Se alle donne serve un’agenzia Onu, cosa non ha funzionato?

di Redazione

Dopo mesi di discussioni e trattative, il 2 luglio l’Assemblea generale delle Nazioni Unite ha adottato la Risoluzione che darà vita a UN Women, la nuova agenzia Onu dedicata alla promozione dei diritti delle donne e all’uguaglianza di genere. La notizia non ha suscitato particolari reazioni o commenti, neppure da parte del dipartimento delle Pari opportunità o dal ministero degli Affari esteri; solo qualche ripresa su siti internet per addette ai lavori.
La nuova struttura – operativa dal gennaio 2011 – sarà guidata da un vicesegretario generale delle Nazioni Unite e racchiuderà in sé quattro entità, fino ad oggi operanti in maniera separata: il Fondo di sviluppo per le donne (Unifem), la Divisione per l’emancipazione delle donne (Daw), l’Istituto di ricerca e formazione internazionale per l’emancipazione delle donne (Instraw), l’Ufficio del consigliere speciale del segretario generale Onu sulle tematiche di genere (Osagi). La presenza di queste nomenclature bizantine e delle inevitabili sovrapposizioni di agende e competenze tra questi organi fa dubitare che fino ad oggi i diritti delle donne siano stati promossi all’interno delle Nazioni Unite in maniera efficiente ed efficace. Una buona iniziativa dunque? Pur nel carico di stanchezza, lentezza e sfiducia che l’immaginario comune ha delle organizzazioni internazionali, dovremmo dire di sì. La pensano così almeno trecento associazioni che nel mondo hanno seguito – con la caparbietà e la costanza silenziosa tipica delle organizzazioni femminili – il farraginoso processo che, vincendo resistenze di Stati membri e lungaggini di apparato, ha portato all’istituzione di UN Women. La rete della società civile che si è costituita per sostenere la formazione della nuova agenzia – Gender Equality Architecture Reform Campaign – non si è risparmiata in lettere, comunicati, raccolte di firme, nella convinzione che questo cambiamento sia importante e che l’inefficacia di una o più istituzioni a scapito della vita delle donne vada (ancora) contrastata.
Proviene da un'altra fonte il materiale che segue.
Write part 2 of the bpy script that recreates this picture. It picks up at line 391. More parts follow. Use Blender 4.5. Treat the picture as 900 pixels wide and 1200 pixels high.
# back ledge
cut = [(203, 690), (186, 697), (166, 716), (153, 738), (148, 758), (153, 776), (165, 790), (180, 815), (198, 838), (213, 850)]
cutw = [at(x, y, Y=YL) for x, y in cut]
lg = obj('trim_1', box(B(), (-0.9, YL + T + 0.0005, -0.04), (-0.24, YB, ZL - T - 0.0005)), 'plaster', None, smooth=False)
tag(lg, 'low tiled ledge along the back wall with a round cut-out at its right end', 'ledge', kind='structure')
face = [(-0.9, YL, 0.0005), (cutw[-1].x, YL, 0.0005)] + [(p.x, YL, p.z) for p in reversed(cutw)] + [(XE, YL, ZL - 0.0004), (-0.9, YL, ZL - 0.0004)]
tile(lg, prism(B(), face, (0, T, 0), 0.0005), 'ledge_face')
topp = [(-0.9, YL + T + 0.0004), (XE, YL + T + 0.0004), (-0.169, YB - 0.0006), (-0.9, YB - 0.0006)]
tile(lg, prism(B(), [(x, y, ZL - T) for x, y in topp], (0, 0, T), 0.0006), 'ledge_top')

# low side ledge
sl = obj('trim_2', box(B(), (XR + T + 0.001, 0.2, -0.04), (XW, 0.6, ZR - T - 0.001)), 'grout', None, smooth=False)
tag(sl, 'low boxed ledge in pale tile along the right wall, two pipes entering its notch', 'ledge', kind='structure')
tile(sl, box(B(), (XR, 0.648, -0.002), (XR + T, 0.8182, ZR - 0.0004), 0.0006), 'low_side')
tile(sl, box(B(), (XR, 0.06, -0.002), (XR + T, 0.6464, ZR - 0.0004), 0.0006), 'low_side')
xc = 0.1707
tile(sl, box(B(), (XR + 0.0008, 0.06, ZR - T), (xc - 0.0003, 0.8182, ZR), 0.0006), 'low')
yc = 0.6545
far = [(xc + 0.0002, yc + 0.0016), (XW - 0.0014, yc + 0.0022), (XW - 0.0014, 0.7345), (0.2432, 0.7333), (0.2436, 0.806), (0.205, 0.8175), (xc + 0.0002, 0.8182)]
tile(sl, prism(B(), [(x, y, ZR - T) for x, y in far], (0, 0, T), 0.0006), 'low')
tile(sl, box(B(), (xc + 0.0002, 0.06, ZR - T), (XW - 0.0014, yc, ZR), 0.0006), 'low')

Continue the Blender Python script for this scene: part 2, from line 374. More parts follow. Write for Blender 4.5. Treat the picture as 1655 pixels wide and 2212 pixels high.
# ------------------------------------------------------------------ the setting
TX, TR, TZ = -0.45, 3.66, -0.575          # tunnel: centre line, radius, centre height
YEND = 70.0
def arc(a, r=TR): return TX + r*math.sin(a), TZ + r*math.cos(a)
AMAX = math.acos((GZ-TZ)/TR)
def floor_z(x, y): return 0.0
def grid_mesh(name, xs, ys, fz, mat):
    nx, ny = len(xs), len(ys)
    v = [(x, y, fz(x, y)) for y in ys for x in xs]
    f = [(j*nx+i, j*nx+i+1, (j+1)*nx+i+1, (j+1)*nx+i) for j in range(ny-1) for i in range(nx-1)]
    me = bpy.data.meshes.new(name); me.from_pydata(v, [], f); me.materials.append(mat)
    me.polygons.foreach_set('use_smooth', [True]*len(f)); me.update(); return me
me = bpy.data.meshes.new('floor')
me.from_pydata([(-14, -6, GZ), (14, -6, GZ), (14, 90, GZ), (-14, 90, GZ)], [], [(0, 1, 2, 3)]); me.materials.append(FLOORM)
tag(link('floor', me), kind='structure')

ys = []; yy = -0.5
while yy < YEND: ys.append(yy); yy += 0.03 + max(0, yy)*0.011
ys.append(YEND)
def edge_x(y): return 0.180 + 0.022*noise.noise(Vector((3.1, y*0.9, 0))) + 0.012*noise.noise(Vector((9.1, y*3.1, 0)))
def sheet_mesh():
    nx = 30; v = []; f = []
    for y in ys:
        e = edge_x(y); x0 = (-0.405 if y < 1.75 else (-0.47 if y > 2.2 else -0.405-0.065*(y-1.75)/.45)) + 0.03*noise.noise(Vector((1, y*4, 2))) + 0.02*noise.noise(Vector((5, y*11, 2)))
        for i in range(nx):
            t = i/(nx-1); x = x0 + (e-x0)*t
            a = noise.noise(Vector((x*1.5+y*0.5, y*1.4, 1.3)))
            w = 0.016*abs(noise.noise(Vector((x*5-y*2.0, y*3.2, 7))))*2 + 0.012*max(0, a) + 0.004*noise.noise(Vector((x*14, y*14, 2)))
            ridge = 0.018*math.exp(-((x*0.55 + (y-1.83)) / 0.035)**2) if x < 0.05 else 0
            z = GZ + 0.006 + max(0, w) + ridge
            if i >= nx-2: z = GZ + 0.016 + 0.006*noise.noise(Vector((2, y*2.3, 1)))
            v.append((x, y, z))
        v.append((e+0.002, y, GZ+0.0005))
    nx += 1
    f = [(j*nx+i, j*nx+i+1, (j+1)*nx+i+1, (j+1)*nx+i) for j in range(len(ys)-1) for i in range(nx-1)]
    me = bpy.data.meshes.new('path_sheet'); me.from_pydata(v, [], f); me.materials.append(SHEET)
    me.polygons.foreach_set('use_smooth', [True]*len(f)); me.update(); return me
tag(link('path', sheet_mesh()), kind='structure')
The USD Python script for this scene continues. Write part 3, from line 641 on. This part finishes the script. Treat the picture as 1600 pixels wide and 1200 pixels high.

Eppure rimane l’impressione di tornare indietro nel tempo: ancora, nel 2010, serve un’agenzia “per le donne” ancora “specie” da proteggere, promuovere, accompagnare? Dov’è finita la promessa del gender mainstreaming degli anni 90, che avrebbe dovuto includere una prospettiva di genere a qualunque politica, legge, programma? Cosa non ha funzionato?